EXERCISE PROMPT →
Retype the listing that follows, exactly as written.

Records with scene code:
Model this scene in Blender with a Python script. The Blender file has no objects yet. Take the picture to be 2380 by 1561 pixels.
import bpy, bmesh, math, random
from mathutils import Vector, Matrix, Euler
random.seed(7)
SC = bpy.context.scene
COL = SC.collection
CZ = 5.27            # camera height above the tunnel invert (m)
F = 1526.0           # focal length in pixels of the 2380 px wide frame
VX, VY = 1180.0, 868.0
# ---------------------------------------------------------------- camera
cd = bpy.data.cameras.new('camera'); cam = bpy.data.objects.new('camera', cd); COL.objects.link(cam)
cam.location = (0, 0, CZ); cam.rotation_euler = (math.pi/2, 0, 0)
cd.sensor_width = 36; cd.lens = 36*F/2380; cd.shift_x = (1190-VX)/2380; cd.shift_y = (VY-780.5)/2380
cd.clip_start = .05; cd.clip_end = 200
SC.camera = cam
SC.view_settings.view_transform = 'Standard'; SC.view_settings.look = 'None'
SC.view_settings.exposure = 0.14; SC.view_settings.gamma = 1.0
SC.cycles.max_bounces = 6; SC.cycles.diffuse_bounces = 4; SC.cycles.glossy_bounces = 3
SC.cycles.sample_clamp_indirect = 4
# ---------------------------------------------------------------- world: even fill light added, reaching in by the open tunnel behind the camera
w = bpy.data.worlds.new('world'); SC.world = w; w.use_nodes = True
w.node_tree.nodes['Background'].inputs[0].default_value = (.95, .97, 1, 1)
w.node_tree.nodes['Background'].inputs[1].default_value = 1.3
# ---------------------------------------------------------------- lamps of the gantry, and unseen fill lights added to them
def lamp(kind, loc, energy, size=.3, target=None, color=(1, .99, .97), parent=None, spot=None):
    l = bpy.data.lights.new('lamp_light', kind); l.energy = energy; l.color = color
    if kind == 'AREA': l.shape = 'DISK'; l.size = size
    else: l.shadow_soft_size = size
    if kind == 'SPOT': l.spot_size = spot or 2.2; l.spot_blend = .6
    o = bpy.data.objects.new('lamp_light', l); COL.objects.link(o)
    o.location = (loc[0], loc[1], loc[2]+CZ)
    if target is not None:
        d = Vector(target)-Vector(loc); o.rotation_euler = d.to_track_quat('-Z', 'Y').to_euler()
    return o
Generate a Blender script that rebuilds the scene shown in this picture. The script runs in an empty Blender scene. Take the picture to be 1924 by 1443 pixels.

WRITTEN ANSWER →
Model this scene in Blender with a Python script. The Blender file has no objects yet. Take the picture to be 2380 by 1561 pixels.
import bpy, bmesh, math, random
from mathutils import Vector, Matrix, Euler
random.seed(7)
SC = bpy.context.scene
COL = SC.collection
CZ = 5.27            # camera height above the tunnel invert (m)
F = 1526.0           # focal length in pixels of the 2380 px wide frame
VX, VY = 1180.0, 868.0
# ---------------------------------------------------------------- camera
cd = bpy.data.cameras.new('camera'); cam = bpy.data.objects.new('camera', cd); COL.objects.link(cam)
cam.location = (0, 0, CZ); cam.rotation_euler = (math.pi/2, 0, 0)
cd.sensor_width = 36; cd.lens = 36*F/2380; cd.shift_x = (1190-VX)/2380; cd.shift_y = (VY-780.5)/2380
cd.clip_start = .05; cd.clip_end = 200
SC.camera = cam
SC.view_settings.view_transform = 'Standard'; SC.view_settings.look = 'None'
SC.view_settings.exposure = 0.14; SC.view_settings.gamma = 1.0
SC.cycles.max_bounces = 6; SC.cycles.diffuse_bounces = 4; SC.cycles.glossy_bounces = 3
SC.cycles.sample_clamp_indirect = 4
# ---------------------------------------------------------------- world: even fill light added, reaching in by the open tunnel behind the camera
w = bpy.data.worlds.new('world'); SC.world = w; w.use_nodes = True
w.node_tree.nodes['Background'].inputs[0].default_value = (.95, .97, 1, 1)
w.node_tree.nodes['Background'].inputs[1].default_value = 1.3
# ---------------------------------------------------------------- lamps of the gantry, and unseen fill lights added to them
def lamp(kind, loc, energy, size=.3, target=None, color=(1, .99, .97), parent=None, spot=None):
    l = bpy.data.lights.new('lamp_light', kind); l.energy = energy; l.color = color
    if kind == 'AREA': l.shape = 'DISK'; l.size = size
    else: l.shadow_soft_size = size
    if kind == 'SPOT': l.spot_size = spot or 2.2; l.spot_blend = .6
    o = bpy.data.objects.new('lamp_light', l); COL.objects.link(o)
    o.location = (loc[0], loc[1], loc[2]+CZ)
    if target is not None:
        d = Vector(target)-Vector(loc); o.rotation_euler = d.to_track_quat('-Z', 'Y').to_euler()
    return o
Generate a Blender script that rebuilds the scene shown in this picture. The script runs in an empty Blender scene. Take the picture to be 1924 by 1443 pixels.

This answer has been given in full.